International finance management consulting firm, Nomura International (Hong Kong) Ltd is predicting the ruling Barisan Nasional government to be returned to power in the upcoming 13th General Election widely expected to be held in March next year.
Its South East Asian Economist, Euben Paracuelles, said the generous budgets announced in the last two years would help the ruling government to garner support from different sectors of the economy.
He noted that the fiscal policy would also be on an expansionary mode ahead of the election.
“Our assumption here is that the election gets called only in March (next year) and there is a bit of time for the government to implement more stimulus.
“But soon after the election, we think that the government needs to get back to a fiscal consolidation agenda very quickly,” he told a media conference.

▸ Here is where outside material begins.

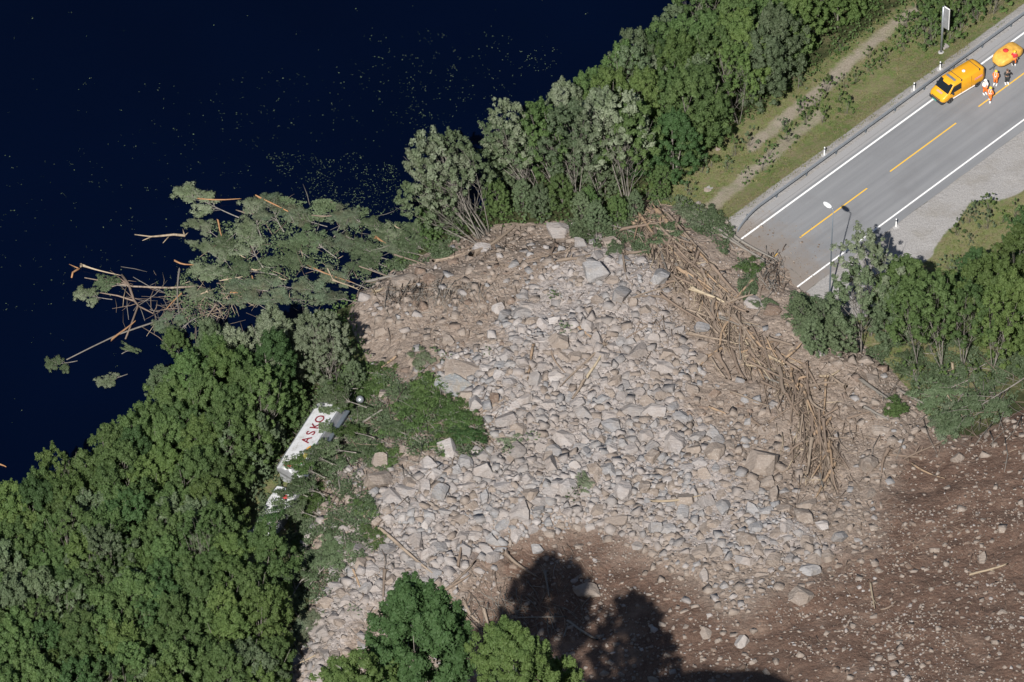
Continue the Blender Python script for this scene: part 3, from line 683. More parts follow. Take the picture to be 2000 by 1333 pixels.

Nomura International in its Asia Special Report suggested that the government recognised the need to get its medium-term fiscal consolidation back on track.
However, he said the fiscal consolidation would coincide with the slowdown in China in the second half of 2013, which may hurt Malaysia more than other countries due to its commodity exports.
Malaysia’s external demand would likely remain subdued next year as growth remains weak in the U.S. and Europe in the first half of next year and in China in the second half, which would have a bigger impact on local commodity exporters.
On the proposed goods and services tax (GST), Paracuelles said that the implementation of the GST would only come after the general election.